Z Wikiźródeł, wolnej biblioteki
Ta strona została przepisana.
Księga  II.
(Tom II w skróceniu).
Praca nad spotęgowaniem ducha wiary i pobożności. 1608—1648.

ROZDZIAŁ VI.
Po rokoszu — Upadek różnowierstwa — Wojna Rusi przeciw Rusi — Unia Ormian polskich. 1609—1632.

§. 19. Po rokoszu. Wzrost anarchii. 1609—1632.
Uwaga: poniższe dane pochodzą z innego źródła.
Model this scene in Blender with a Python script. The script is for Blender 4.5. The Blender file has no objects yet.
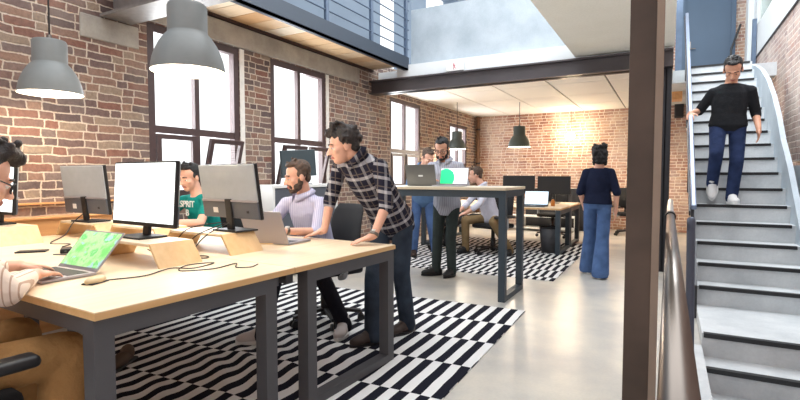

Sejm pacyfikacyjny 1609 r. powszechną amnestyą dla rokoszan i deklaracyą artykułu o wypowiedzeniu posłuszeństwa królowi de non praestanda obedientia (Vol. legum II, 462) uznał bunt za środek prawny, za sąd narodu nad królem, poniżył majestat królewski, odarł do reszty z władzy, a tem samem rozzuchwalił samowolę możnych, »królików«, stępił zmysł polityczny i spaczył sumienie publiczne narodu szlachty. Zacierała się więc coraz bardziej idea władzy, rządu, państwa, a natomiast występuję wielogłowe możnowładztwo, jedna sobie »czapką, papką i solą« i dobiera z gminu szlacheckiego klientów, tworzy fakcye, które zwalczają się wzajemnie, skrycie lub jawnie i wprowadzają anarchię, bezrząd do wszystkich instytucyi państwowego i narodowego życia. Miłość ojczyzny i dobro rzpltj na ustach wszystkich, ale jest ono tylko płaszczykiem ambicyi rodowej i prywaty. »Ogromna potęga majątku i znaczenia, niezawisłość i bezkarność, pozawracała magnatom głowy, tak, że rzplta, u której ojcowie ich byli na łasce, u nich na łaskawy chleb przechodziła«, (Szujski). Król nie rozkazuje im, ale prosi, oni odgrażają się królowi, idą mu naprzekor, ile razy dygnitarstwem lub starostwem ambicyi i chciwości ich nie zaspokoi; opozycya przeciw tronowi jedna im popularność u młodszej braci szlachty. Zygmunt III aby sparaliżować wszechwładztwo starych rodów, stworzył rody nowe nadaniem latyfundyów na Ukrainie, rozumiejąc że będą mu oddane.
Szlachta staje się coraz więcej zależną od magnatów; trzymając się klamki pańskiej, sprzedaje się im formalnie, za otrzymaną protekcyę, dzierżawę, jurgielt lub wioskę. Zuchwała wobec króla, kłania się do stóp magnata, bo król na to, aby rozdawał i nagradzał; potężny magnat zgnieść może i zniszczyć szlachcica.